OK, but it doesn't seem relevant to the argument. We experience a world predictable and stable in certain ways that, now we're so sophisticated, we formalise into the science of physics. Bruno's claim is that these regularities are not intrinsic properties of some primary stuff, but emergent from the computational properties of observers - namely how often various continuations of those observers crop up relatively to one another in the abstract space of all possible continuations. I'm trying to make an admittedly difficult point about whether or not observers in different places can experience different physics within this paradigm, and if so, how that relates to "substitution level". If you're worried about people "experiencing physics" let's just concentrate on observers who go to the trouble of doing physics experiments. It really doesn't matter.
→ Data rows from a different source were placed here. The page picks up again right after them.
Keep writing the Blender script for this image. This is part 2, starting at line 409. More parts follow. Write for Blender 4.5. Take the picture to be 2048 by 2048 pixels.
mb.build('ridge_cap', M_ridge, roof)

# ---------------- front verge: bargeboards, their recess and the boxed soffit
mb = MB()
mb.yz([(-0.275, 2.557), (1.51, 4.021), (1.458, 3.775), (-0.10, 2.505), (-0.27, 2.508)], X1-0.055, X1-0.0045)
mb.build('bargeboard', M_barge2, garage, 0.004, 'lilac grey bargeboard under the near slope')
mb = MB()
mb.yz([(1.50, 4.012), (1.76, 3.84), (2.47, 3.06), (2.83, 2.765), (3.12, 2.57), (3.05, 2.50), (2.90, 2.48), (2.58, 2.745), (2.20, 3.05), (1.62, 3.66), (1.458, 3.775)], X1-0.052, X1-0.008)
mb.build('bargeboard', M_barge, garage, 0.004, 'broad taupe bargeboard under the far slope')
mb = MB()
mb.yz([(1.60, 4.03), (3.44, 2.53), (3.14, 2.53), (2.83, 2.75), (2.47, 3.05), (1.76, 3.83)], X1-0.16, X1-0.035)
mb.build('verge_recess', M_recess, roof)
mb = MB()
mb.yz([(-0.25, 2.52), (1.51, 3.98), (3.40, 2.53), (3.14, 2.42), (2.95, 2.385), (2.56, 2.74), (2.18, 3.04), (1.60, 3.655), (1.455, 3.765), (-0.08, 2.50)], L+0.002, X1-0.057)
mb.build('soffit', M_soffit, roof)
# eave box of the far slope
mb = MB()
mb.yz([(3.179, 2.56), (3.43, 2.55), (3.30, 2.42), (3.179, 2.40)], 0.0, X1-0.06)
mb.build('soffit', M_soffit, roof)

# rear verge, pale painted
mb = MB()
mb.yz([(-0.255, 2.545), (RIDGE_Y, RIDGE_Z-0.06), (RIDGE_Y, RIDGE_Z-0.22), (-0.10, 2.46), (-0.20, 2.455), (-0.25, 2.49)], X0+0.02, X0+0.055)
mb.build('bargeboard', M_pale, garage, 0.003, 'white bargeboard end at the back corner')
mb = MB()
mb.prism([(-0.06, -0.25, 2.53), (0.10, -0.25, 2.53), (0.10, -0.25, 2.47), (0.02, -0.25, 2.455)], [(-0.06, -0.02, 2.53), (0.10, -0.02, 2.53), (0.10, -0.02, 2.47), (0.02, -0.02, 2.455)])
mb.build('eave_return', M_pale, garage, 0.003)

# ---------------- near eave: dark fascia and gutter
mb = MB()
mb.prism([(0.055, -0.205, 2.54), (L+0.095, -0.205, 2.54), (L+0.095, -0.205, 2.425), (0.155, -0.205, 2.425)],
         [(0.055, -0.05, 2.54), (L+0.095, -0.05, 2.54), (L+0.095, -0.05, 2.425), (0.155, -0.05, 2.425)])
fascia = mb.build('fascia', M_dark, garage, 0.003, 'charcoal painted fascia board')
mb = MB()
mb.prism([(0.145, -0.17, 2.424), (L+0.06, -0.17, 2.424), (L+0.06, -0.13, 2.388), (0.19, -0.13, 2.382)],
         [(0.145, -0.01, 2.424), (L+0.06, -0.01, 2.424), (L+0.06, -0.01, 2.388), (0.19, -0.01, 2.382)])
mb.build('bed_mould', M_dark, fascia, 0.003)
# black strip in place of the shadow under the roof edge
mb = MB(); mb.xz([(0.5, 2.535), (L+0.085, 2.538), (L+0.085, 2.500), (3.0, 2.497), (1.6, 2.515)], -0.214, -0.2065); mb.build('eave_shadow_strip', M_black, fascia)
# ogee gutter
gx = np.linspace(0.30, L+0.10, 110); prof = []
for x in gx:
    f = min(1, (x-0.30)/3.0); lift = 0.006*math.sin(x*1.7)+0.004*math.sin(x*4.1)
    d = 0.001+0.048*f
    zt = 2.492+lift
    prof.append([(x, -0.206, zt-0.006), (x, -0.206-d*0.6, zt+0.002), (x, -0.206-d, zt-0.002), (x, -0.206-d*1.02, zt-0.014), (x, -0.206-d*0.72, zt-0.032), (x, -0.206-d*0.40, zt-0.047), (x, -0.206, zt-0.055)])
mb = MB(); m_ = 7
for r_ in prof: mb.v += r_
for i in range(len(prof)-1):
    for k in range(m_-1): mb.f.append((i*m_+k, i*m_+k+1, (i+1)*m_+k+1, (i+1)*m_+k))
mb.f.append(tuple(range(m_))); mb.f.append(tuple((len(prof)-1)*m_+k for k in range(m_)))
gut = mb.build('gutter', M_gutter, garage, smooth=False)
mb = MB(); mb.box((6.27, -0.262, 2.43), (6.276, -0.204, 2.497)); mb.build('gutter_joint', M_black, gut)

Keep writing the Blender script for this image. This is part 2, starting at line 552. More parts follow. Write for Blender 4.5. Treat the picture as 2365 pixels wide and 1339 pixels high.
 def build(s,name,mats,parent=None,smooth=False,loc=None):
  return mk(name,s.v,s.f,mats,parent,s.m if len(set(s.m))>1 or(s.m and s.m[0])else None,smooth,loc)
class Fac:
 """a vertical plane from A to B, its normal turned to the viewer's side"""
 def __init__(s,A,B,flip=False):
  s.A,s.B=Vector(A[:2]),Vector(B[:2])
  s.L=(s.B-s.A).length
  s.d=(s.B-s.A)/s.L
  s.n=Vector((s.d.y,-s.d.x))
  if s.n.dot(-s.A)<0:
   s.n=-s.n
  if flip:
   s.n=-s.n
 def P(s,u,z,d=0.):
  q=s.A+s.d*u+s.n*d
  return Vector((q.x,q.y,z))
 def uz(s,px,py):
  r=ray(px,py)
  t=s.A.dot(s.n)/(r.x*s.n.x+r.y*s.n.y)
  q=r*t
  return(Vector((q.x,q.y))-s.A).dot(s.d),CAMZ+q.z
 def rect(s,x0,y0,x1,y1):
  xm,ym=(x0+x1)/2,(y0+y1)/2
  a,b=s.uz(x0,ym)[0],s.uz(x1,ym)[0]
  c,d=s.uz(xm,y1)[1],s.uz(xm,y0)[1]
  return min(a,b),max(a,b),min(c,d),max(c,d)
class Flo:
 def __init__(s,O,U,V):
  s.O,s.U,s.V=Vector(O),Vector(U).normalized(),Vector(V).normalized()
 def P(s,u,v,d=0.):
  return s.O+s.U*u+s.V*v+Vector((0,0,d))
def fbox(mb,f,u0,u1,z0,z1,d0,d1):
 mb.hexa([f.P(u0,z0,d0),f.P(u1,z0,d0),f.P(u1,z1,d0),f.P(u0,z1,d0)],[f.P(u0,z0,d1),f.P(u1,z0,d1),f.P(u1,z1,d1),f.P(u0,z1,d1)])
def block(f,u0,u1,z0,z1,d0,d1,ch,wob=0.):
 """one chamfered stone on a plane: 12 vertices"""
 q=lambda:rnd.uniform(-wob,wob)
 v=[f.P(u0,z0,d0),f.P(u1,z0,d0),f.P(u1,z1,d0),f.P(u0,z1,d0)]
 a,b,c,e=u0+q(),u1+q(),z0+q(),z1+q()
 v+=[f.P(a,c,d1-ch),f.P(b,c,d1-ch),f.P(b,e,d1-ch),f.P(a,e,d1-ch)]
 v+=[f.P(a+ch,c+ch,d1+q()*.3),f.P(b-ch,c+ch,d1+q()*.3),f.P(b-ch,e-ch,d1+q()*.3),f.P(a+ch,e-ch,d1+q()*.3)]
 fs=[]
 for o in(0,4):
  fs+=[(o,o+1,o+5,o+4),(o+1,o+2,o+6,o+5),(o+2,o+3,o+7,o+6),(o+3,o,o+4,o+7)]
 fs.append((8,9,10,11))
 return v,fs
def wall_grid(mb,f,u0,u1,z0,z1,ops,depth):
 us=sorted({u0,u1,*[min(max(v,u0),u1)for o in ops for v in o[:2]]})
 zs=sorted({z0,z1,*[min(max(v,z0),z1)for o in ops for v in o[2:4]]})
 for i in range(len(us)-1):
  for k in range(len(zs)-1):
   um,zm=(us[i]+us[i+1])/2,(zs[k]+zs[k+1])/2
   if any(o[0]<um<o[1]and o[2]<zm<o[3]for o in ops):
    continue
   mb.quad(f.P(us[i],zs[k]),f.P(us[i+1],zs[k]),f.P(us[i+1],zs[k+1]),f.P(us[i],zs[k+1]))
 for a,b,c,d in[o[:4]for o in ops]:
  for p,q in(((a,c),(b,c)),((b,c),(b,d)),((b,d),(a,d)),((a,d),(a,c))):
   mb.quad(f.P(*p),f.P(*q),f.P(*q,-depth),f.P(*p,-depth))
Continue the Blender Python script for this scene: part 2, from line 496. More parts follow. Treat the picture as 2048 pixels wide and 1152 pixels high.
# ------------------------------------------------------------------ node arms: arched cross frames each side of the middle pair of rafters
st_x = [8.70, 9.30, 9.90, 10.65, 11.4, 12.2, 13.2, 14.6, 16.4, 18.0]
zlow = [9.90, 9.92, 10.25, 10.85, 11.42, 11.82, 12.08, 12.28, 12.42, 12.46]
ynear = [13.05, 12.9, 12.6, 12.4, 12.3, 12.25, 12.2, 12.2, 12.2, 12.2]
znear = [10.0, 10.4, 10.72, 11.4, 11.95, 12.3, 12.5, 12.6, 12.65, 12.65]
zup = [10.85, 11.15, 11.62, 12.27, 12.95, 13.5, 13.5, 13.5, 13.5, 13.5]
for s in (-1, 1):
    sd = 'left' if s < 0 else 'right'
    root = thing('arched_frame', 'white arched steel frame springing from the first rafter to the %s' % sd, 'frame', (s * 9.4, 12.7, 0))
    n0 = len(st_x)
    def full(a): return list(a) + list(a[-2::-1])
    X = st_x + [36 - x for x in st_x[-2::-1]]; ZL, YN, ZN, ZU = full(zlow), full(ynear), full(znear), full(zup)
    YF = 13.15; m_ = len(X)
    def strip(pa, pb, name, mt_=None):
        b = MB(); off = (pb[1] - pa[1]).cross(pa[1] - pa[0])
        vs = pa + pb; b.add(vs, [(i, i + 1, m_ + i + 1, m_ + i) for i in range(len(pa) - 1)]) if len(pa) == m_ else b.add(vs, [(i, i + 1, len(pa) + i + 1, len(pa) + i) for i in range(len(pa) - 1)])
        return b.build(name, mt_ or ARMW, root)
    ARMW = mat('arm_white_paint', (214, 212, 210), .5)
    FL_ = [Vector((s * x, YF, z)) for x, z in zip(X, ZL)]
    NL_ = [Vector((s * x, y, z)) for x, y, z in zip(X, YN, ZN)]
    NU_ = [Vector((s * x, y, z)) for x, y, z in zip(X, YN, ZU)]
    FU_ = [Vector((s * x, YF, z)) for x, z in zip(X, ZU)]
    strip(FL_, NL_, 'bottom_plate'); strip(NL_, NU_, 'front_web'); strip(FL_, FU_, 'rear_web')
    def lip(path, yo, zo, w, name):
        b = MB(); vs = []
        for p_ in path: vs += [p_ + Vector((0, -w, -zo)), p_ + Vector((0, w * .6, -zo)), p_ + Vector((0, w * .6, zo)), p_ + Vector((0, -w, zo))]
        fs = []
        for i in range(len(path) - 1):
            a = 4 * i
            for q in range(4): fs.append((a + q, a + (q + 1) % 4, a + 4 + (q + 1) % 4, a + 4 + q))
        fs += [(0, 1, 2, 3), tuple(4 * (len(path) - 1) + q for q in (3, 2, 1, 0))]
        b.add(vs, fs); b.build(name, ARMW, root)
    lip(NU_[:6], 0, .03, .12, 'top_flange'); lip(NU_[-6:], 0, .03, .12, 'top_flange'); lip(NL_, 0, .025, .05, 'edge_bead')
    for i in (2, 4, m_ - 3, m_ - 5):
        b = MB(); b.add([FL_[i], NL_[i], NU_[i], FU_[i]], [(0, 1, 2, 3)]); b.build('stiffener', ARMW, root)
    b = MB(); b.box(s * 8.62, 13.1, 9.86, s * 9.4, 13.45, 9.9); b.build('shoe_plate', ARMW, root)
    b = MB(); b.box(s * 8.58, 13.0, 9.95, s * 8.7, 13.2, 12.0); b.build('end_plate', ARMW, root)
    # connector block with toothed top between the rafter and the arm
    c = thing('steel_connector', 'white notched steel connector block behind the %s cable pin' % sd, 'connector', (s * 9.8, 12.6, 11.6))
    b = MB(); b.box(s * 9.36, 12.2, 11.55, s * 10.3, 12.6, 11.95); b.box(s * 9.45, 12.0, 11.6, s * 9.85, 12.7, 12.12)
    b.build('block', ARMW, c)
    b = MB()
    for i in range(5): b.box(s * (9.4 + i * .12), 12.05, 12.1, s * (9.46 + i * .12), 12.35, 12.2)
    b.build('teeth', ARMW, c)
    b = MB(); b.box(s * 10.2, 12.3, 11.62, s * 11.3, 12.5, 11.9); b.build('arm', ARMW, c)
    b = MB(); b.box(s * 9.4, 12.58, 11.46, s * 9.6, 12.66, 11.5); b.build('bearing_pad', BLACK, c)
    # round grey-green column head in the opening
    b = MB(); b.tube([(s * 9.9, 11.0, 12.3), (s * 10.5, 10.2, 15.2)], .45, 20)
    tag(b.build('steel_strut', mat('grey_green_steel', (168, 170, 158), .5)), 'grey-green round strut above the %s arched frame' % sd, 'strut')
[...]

My point was that most people's conscious experience most of the time could be accommodated within a large range of physics. For example Newtonian physics seems intuitive while quantum mechanics isn't; but we think QM is the better theory. But Bruno claims that his theory implies QM and not Newtonian mechanics. So if people consciously experienced a Newtonian universe (which they once thought they did) would that falsify comp or would it just imply that the UD can instantiate Newtonian universes.

Which it can't. So, a Newtonian universe would have refute comp, and indeed even locality as the Newtonian universe is not local. But of course, a computationalist could say, that the "newtonian character is illusory, and that by looking closer we will discover ... something like QM.

So you are claiming that it would be impossible to have a conscious being that experienced a Newtonian universe - that this would produce a logical contradiction?